Great Facts IV. Rejoicing in Christ’s Strength.

Philippians 4.

Paul prays that the Christian may have joy at all times in union with his Lord, and not to be weakened by worry but to carry everything to God in prayer. Then the peace of God, surpassing all thought will stand guard over our hearts and minds. Be careful of your thoughts, where-ever you find anything true or honourable, pure or virtuous, then meditate on these things. He rejoiced in their gift to him, not because he was in want, for he had learned the secret of contentment in all circumstances. In all human experiences he could do all things in the strength of Him who makes strong. Their gifts, however, were a fragrant and acceptable sacrifice unto God, and as they had supplied his need God would supply all their needs according to His riches in glory in Christ Jesus.

LESSON—Here is a beautiful picture of the omnipotence of the Christian. In Christ’s strength he is:—

  1. Able to undergo every trial.

  2. Brave every suffering.

  3. Overcome every temptation.

  4. Perform every duty.

If therefore strength is available, then there is no excuse for weakness. He who protects the young birds in their warm nests and braces the oak tree to wrestle with the storm, will either hide His own in the cleft or the rock until the storm passes, or give them strength to bravely conquer the storm out in the open. The infant, fostered by his mother, will soon become strong and useful; the saplings, fostered by the gardener, will soon become fruitful.

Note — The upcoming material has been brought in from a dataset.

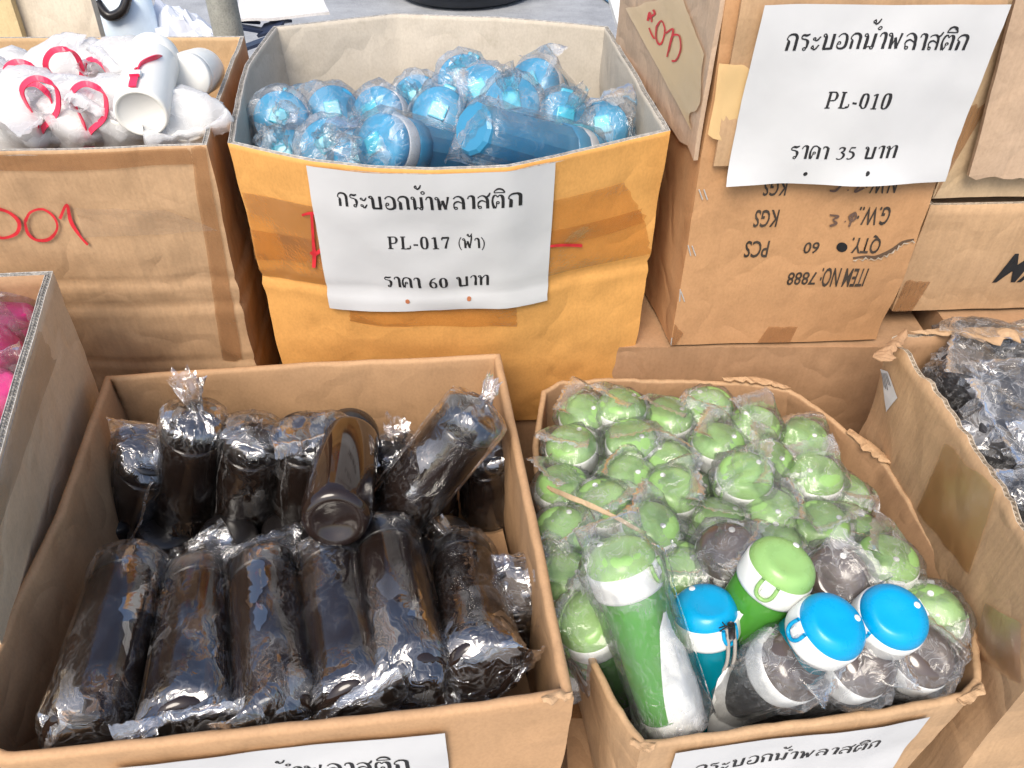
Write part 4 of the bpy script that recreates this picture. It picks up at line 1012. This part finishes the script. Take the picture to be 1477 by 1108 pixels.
def sign3(label, surf, tl, tr, lines, holes, off, hgt, curl):
    cs = sheet_on(surf, tl, tr, hgt); root = empty('price_sign', cs[0].copy()); tag(root, label, 'paper sign', 'printed price signs taped to the boxes'); inv = cs[0].copy()
    S, vs, fs = patch(surf, cs, off, 30, 20, curl); S2 = lambda u, v, o=0: S(u, v, o) - inv
    n = len(vs); back = [S2(i / 30, j / 20, -.0003) for j in range(21) for i in range(31)]
    mesh('sheet', [v - inv for v in vs] + back, fs + [tuple(reversed([i + n for i in f])) for f in fs], [M_paper], root, smooth=True)
    for s, u0, u1, vb, h in lines:
        V, F = text_run(s, lambda u, v: S2(u, v, .0005), u0, u1, vb, h); mesh('printed_line', V, F, [M_ink], root)
    return root
sign3('white paper price sign taped to the front of the black-bottle carton', BF, (160, 1099), (641, 1048), [(L1, .135, .885, .29, .095)], [], .004, .205, curlf(.003, 1))
sign3('white paper price sign taped to the front of the green-bottle carton', GF, (972, 1079), (1338, 1028), [(L1, .10, .855, .29, .095)], [], .004, .185, curlf(.003, 3))

# ================================================================== BLACK BOTTLES
class Kind:
    def __init__(s, fn, L, r, rf, film, cat, group, key):
        s.fn, s.L, s.r, s.rf, s.film, s.cat, s.group, s.key = fn, L, r, rf, film, cat, group, key; s.proto = None; s.sc = 1.0
    def put(s, lid, base, roll, label, bag=None, nb=6, **kw):
        if s.proto is None:
            s.proto = s.fn(); s.kids = list(s.proto.children_recursive); o = s.proto
        else:
            o = s.proto.copy(); COL.objects.link(o); mp = {s.proto: o}
            for ch in s.kids:
                c = ch.copy(); COL.objects.link(c); mp[ch] = c
            for ch in s.kids: mp[ch].parent = mp[ch.parent]
        base = lid - (lid - base).normalized() * (s.L * s.sc)
        orient(o, base, lid, roll); o.scale = (s.sc,) * 3; tag(o, label, s.cat, s.group)
        if bag is not None: add_bag(o, s.key, s.L, s.r, bag % nb, s.film, rf=s.rf, **kw)
        return o
KB = Kind(black_bottle, .204, .0365, rf_black, M_filmK, 'bottle', 'black bottles in the front left carton', 'black'); KB.sc = 1.11
# (lid px, lid z, base px, far?, bag seed or None, label)
bl_list = [
 ((218, 652), .60, (160, 815), 1, 0, 'black bottle in dull film, back left corner of the carton'),
 ((283, 600), .665, (262, 770), 1, 1, 'black bottle in very crinkled film, standing proud second from left in the back row'),
 ((368, 622), .645, (345, 780), 1, 2, 'black bottle with a bright vertical seam, third from left in the back row'),
 ((442, 618), .64, (430, 775), 1, 3, 'black bottle with crumpled film at its lower end, fourth from left in the back row'),
 ((575, 650), .58, (560, 770), 1, 4, 'black bottle mostly hidden behind the diagonal one, in the back row'),
 ((700, 640), .58, (705, 800), 1, 5, 'black bottle in film against the right wall of the carton, back row'),
 ((620, 700), .52, (625, 850), 1, 1, 'black bottle sunk low in the middle below the diagonal bottle'),
 ((192, 815), .60, (122, 1066), 2, 2, 'black bottle with blue sheen, first from left in the front row'),
 ((290, 828), .60, (268, 1056), 2, 0, 'black bottle with white crinkles, second from left in the front row'),
 ((380, 815), .605, (403, 1046), 2, 3, 'black bottle with twin blue streaks, third from left in the front row'),
 ((475, 800), .605, (518, 1026), 2, 4, 'black bottle in wrinkled film, fourth from left in the front row'),
 ((553, 775), .60, (600, 990), 2, 5, 'black bottle with wide sky reflection, fifth from left in the front row'),
 ((665, 800), .64, (697, 972), 2, 1, 'black bottle with its round end in gathered film, front row near the right wall'),
 ((738, 850), .56, (765, 1000), 1, 0, 'dark bottle wedged between the front row and the right wall'),
 ((330, 770), .52, (325, 900), 1, 4, 'black bottle under the second and third front ones'),
 ((520, 740), .53, (530, 880), 1, 2, 'black bottle under the fourth and fifth front ones'),
 ((150, 740), .53, (120, 900), 1, 5, 'black bottle low by the left wall between the rows'),
 ((640, 770), .53, (650, 920), 1, 0, 'black bottle low by the right end of the front row'),
 ((240, 760), .50, (220, 900), 1, 3, 'black bottle lying low between the two rows at the left'),
 ((420, 760), .50, (410, 900), 1, 2, 'black bottle lying low between the two rows at the centre'),
]
for i, (a, za, b, far, bg_, lab) in enumerate(bl_list):
    if far == 2:
        Bp = PZ(b[0], b[1], .617 if b[0] < 700 else .635); A = solve(Bp, a[0], a[1], .204 * KB.sc, True)
    else:
        A = PZ(a[0], a[1], za); Bp = solve(A, b[0], b[1], .204 * KB.sc, True)
    if ' low ' in lab or ' under ' in lab or 'sunk low' in lab: bg_ = None
    o = KB.put(A, Bp, i * 1.7, lab, bg_, top='gather' if i % 3 else 'flat', bot='flat', loose=.10, midk=.14)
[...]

How much more then shall the believer, blessed and strengthened by Christ, abound, be fruitful, and triumph over every obstacle!

Questions on the Lesson.

  1. Give the key word and key verse.

  2. Give writer, date, and place of writing.

  3. Tell what you know about Phillipi.

  4. Tell what you know about the church.

  5. What the occasion of the letter.

  6. What the purpose?

  7. Name the great facts.

  8. Tell about Paul’s preaching in the prison.

  9. What was both life and death to Paul?

  10. Show the meaning and value of being a living sacrifice.

  11. Read the seven-told humbling of Christ, Philippians 2:5-8.

  12. Give three ways we may follow His example.

  13. Why must man work out his own salvation?

  14. Tell how Paul turned his back upon all his natural advantages to gain Christ.

  15. Explain how we should throw overboard our own righteousness.

  16. How may we avoid worry?

  17. How may we be careful of our thoughts?

  18. What secret had Paul learned?

  19. Mention four things we can do in Christ’s strength.

  20. Is there any excuse for spiritual weakness?

  21. How much of the book have you read?